◆ **DIRECTIONS FOR THIS TASK**:
Return, unaltered, every line from the beginning of the material below up to and including the one with "SC.camera = cam".

+ + + + +

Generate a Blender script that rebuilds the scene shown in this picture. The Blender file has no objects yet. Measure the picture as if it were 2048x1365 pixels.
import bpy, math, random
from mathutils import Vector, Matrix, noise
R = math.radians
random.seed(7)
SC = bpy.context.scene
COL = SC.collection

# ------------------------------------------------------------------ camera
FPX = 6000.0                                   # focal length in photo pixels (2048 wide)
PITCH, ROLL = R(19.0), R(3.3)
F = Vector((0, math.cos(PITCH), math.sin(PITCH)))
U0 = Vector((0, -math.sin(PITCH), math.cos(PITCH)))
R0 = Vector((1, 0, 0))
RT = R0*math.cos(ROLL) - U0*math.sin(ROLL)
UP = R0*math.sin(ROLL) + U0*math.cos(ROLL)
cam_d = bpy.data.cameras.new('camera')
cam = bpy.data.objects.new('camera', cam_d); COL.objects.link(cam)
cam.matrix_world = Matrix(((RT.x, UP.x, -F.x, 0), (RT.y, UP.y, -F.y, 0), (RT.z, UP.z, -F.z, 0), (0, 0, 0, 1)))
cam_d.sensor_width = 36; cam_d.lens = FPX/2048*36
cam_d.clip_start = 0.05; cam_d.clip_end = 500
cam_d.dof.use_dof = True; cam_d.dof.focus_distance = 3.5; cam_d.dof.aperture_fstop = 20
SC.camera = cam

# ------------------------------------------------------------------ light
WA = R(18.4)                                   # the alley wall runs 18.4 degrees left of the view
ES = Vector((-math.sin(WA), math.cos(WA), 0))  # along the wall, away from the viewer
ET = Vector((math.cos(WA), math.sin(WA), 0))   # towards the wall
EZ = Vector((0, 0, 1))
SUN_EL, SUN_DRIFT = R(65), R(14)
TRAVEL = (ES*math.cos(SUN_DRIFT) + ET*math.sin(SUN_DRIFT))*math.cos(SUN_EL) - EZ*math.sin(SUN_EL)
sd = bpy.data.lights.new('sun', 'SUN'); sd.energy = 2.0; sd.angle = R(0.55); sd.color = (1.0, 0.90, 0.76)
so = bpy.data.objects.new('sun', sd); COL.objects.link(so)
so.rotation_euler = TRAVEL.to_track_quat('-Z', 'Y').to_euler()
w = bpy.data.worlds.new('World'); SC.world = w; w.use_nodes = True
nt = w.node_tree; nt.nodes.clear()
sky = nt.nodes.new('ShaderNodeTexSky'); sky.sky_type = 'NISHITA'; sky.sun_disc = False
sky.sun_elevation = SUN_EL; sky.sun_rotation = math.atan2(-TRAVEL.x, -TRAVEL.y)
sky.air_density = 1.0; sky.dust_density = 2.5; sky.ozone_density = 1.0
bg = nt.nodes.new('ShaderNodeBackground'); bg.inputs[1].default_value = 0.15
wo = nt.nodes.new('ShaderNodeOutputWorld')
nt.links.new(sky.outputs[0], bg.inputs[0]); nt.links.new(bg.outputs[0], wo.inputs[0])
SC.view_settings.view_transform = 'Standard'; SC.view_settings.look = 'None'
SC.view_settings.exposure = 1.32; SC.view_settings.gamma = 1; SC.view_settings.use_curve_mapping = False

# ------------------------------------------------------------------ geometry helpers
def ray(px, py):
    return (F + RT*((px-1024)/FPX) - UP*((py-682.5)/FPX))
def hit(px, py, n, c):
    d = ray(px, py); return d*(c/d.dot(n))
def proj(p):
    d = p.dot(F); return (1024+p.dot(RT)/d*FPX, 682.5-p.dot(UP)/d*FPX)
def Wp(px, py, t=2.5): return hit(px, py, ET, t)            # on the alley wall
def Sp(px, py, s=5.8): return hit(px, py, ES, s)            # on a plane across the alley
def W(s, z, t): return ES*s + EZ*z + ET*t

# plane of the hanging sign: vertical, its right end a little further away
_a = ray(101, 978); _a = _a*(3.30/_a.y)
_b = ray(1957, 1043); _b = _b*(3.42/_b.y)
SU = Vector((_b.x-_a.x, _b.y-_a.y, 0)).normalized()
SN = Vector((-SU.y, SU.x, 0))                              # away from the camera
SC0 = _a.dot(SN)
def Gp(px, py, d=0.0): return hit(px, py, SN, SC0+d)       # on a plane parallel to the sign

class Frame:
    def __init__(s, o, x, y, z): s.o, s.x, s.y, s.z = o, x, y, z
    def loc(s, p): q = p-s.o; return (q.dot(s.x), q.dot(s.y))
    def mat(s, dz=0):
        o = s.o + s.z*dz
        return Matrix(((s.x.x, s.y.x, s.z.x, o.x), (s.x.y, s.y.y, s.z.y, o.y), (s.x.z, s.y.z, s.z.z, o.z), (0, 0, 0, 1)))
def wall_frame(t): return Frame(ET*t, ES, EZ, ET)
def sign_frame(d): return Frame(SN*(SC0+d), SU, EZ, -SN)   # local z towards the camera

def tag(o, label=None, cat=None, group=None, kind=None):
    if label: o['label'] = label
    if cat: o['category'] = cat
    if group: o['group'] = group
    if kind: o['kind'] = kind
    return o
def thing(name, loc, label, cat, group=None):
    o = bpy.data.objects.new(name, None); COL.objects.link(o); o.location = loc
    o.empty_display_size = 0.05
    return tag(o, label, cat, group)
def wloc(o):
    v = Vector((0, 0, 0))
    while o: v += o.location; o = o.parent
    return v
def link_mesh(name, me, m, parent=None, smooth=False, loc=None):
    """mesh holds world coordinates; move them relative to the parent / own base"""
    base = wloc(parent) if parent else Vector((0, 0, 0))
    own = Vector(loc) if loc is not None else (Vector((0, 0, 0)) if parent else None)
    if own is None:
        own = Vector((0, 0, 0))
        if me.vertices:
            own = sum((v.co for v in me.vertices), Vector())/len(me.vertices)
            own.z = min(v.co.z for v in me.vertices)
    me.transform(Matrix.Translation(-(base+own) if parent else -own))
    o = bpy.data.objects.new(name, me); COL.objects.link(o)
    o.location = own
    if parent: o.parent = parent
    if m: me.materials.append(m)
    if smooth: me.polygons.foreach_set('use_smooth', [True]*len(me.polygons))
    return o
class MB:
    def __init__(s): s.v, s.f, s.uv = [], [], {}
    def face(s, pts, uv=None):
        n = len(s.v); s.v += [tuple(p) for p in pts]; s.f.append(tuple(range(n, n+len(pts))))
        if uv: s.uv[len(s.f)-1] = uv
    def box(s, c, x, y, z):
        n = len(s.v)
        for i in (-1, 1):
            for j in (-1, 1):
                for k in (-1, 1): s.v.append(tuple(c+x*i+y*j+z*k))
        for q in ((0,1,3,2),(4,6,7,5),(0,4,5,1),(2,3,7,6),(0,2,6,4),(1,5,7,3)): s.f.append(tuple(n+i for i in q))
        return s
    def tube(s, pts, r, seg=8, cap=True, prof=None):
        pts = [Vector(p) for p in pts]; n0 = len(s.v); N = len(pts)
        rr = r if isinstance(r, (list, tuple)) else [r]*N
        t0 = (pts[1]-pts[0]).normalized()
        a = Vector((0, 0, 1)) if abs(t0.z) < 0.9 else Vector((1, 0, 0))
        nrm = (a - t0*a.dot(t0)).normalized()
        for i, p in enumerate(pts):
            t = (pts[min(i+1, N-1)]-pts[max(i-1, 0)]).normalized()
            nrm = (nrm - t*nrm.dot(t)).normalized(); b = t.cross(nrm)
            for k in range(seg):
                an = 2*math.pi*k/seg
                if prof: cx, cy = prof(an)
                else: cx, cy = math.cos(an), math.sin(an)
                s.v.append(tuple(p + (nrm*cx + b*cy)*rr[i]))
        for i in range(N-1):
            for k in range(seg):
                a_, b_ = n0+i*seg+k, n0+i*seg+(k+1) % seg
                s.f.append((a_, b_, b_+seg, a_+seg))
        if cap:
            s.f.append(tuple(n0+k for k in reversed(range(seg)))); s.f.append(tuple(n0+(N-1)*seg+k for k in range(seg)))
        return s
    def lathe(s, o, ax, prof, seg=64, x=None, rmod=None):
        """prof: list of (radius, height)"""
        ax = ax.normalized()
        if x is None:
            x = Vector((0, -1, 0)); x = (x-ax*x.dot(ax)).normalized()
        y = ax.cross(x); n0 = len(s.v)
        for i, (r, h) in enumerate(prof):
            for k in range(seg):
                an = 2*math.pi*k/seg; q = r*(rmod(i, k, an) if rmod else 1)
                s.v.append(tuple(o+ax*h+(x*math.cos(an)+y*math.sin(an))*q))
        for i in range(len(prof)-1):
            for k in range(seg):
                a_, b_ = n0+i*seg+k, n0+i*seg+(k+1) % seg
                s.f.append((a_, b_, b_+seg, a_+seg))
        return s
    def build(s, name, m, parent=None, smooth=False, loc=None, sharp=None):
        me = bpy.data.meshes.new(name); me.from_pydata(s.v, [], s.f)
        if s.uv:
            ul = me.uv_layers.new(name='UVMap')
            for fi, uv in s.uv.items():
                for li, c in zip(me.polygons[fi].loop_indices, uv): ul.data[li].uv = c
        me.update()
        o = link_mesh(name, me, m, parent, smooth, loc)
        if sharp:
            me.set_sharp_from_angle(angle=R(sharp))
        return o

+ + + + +

◆ **EXERCISE RESULT**:
Generate a Blender script that rebuilds the scene shown in this picture. The Blender file has no objects yet. Measure the picture as if it were 2048x1365 pixels.
import bpy, math, random
from mathutils import Vector, Matrix, noise
R = math.radians
random.seed(7)
SC = bpy.context.scene
COL = SC.collection

# ------------------------------------------------------------------ camera
FPX = 6000.0                                   # focal length in photo pixels (2048 wide)
PITCH, ROLL = R(19.0), R(3.3)
F = Vector((0, math.cos(PITCH), math.sin(PITCH)))
U0 = Vector((0, -math.sin(PITCH), math.cos(PITCH)))
R0 = Vector((1, 0, 0))
RT = R0*math.cos(ROLL) - U0*math.sin(ROLL)
UP = R0*math.sin(ROLL) + U0*math.cos(ROLL)
cam_d = bpy.data.cameras.new('camera')
cam = bpy.data.objects.new('camera', cam_d); COL.objects.link(cam)
cam.matrix_world = Matrix(((RT.x, UP.x, -F.x, 0), (RT.y, UP.y, -F.y, 0), (RT.z, UP.z, -F.z, 0), (0, 0, 0, 1)))
cam_d.sensor_width = 36; cam_d.lens = FPX/2048*36
cam_d.clip_start = 0.05; cam_d.clip_end = 500
cam_d.dof.use_dof = True; cam_d.dof.focus_distance = 3.5; cam_d.dof.aperture_fstop = 20
SC.camera = cam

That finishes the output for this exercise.